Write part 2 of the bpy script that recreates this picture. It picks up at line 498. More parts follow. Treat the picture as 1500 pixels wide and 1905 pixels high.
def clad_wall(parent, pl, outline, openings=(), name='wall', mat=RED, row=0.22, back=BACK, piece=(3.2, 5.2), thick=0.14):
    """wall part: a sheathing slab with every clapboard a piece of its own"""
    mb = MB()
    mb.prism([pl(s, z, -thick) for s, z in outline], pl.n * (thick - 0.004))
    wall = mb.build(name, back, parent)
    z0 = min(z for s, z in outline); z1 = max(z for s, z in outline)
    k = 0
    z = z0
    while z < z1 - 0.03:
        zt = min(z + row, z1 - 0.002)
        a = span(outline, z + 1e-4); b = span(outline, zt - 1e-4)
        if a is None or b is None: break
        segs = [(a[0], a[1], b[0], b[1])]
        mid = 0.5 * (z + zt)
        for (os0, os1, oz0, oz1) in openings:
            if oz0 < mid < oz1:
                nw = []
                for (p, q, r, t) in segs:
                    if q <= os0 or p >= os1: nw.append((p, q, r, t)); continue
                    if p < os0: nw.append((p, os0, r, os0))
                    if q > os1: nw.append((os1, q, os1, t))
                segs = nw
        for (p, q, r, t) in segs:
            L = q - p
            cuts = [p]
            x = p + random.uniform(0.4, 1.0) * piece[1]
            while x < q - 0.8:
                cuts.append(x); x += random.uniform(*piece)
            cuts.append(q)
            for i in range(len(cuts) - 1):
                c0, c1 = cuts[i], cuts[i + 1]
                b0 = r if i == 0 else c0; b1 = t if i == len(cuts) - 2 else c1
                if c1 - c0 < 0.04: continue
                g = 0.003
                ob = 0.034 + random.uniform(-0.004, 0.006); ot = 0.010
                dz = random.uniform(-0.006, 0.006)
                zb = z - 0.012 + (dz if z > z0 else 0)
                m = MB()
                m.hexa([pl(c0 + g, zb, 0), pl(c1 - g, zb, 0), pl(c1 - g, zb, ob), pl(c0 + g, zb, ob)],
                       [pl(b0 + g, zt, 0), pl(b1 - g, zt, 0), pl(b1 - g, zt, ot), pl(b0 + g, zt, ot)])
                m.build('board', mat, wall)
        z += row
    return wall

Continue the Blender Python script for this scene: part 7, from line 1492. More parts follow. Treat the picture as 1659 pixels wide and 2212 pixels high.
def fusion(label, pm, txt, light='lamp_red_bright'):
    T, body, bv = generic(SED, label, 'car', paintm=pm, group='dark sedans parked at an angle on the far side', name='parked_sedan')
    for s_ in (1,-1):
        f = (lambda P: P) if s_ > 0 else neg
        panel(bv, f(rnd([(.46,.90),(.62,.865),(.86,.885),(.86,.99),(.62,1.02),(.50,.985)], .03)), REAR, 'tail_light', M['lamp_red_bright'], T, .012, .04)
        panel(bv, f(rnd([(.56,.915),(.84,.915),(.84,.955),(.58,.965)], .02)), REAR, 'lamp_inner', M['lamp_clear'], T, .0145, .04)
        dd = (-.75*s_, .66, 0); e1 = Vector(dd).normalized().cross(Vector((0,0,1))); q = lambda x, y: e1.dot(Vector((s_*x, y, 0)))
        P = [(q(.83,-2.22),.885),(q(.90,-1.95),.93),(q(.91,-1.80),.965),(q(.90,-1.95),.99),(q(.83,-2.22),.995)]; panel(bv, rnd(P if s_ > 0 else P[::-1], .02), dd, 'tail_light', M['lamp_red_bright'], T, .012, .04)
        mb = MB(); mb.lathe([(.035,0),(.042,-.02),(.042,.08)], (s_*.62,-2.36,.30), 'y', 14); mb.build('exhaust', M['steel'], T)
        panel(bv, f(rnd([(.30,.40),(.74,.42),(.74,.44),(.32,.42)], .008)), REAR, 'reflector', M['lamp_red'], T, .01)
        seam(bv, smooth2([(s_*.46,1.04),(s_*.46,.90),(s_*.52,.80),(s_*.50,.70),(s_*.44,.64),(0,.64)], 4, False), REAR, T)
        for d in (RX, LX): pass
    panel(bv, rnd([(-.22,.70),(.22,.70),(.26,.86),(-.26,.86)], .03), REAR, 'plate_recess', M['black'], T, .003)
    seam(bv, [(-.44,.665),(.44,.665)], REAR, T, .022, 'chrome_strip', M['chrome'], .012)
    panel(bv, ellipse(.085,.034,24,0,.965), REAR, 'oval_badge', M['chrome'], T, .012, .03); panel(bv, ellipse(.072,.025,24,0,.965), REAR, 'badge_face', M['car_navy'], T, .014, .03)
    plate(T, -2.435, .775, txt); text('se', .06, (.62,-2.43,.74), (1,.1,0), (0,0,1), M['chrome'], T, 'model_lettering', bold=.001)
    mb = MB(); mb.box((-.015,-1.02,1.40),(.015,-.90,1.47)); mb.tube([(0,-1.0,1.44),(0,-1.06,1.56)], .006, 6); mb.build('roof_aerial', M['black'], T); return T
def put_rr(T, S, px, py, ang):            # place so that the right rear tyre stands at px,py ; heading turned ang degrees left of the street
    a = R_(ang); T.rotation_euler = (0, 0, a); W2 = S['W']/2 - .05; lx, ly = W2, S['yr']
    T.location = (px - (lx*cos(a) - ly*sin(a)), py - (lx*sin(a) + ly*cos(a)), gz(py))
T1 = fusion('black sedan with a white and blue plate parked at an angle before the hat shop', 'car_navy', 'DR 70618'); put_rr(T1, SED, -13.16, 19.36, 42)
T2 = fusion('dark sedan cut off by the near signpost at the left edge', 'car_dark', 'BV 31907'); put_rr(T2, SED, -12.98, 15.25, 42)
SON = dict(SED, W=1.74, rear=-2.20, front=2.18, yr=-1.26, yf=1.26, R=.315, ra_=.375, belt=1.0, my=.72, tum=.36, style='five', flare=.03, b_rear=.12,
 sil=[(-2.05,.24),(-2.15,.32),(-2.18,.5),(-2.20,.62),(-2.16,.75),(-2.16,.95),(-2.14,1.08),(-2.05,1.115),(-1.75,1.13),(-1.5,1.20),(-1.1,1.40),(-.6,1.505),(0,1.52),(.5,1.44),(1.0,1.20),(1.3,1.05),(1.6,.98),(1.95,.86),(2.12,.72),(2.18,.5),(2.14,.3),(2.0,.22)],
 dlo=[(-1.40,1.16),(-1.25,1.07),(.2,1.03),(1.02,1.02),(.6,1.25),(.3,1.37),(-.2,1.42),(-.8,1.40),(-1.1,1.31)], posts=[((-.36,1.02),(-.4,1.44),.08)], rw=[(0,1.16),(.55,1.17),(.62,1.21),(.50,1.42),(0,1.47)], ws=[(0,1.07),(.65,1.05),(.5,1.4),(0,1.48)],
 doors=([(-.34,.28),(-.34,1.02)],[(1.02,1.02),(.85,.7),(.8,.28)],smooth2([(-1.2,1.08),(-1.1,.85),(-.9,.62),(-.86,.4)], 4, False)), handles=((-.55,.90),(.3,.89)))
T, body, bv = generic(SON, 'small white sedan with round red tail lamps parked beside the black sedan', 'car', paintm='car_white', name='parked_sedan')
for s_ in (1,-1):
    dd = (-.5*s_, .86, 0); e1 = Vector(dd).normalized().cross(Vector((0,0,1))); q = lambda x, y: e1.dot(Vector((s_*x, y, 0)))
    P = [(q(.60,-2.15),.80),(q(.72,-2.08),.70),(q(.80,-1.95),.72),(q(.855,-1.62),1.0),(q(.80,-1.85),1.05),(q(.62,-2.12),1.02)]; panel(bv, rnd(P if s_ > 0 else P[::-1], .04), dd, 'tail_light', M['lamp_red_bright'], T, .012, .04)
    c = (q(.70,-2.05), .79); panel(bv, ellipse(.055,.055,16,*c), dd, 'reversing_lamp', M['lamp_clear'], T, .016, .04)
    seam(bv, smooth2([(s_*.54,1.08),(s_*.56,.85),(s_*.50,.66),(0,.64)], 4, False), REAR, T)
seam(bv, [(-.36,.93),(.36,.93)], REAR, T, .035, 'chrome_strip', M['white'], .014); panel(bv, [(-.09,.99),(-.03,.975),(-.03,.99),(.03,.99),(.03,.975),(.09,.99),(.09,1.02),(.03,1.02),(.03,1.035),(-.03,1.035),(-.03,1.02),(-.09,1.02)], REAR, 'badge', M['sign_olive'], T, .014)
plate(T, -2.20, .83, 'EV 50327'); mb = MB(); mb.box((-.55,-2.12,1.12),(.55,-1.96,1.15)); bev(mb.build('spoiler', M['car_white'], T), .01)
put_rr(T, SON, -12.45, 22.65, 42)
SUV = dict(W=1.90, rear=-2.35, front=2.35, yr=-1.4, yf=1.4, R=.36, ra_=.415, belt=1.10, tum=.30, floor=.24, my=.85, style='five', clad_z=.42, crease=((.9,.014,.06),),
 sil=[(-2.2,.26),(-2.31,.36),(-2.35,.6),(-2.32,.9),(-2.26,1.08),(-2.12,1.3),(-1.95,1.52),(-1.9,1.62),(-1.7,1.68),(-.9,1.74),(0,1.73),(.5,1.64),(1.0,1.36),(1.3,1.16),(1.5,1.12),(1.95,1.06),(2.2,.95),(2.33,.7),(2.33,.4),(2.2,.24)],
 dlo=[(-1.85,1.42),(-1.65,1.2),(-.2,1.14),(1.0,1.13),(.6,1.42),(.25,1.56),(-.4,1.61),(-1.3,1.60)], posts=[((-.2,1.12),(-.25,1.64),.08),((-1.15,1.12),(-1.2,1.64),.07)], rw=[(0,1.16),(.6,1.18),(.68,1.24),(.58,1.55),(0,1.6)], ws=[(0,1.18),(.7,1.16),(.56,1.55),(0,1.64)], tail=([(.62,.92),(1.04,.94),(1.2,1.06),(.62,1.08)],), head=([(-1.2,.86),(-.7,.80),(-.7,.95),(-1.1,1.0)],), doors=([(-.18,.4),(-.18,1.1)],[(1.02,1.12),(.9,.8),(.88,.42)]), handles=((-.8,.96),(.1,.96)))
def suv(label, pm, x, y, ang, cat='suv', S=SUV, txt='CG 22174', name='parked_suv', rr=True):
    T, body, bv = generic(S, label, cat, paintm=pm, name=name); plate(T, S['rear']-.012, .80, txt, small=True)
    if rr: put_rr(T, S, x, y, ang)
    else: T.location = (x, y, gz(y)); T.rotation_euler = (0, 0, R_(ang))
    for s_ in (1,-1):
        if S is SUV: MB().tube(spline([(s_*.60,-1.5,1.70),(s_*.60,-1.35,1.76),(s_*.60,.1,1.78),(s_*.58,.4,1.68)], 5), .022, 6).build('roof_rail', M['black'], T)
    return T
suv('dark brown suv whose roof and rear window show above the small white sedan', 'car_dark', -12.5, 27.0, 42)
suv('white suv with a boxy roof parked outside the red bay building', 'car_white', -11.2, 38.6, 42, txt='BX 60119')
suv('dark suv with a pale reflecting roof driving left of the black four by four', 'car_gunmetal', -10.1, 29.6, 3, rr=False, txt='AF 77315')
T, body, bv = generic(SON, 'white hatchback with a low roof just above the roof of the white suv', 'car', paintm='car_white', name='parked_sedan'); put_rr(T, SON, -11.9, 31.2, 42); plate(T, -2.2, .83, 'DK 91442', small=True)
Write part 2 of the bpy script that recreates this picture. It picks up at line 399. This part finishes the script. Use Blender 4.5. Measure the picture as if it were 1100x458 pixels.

##########

■ PROBLEM DESCRIPTION ■
Where a line of the entries contains the word "picture", copy that line.

■ SOLUTION TO THIS EXERCISE ■
Write part 2 of the bpy script that recreates this picture. It picks up at line 498. More parts follow. Treat the picture as 1500 pixels wide and 1905 pixels high.
Continue the Blender Python script for this scene: part 7, from line 1492. More parts follow. Treat the picture as 1659 pixels wide and 2212 pixels high.
Write part 2 of the bpy script that recreates this picture. It picks up at line 399. This part finishes the script. Use Blender 4.5. Measure the picture as if it were 1100x458 pixels.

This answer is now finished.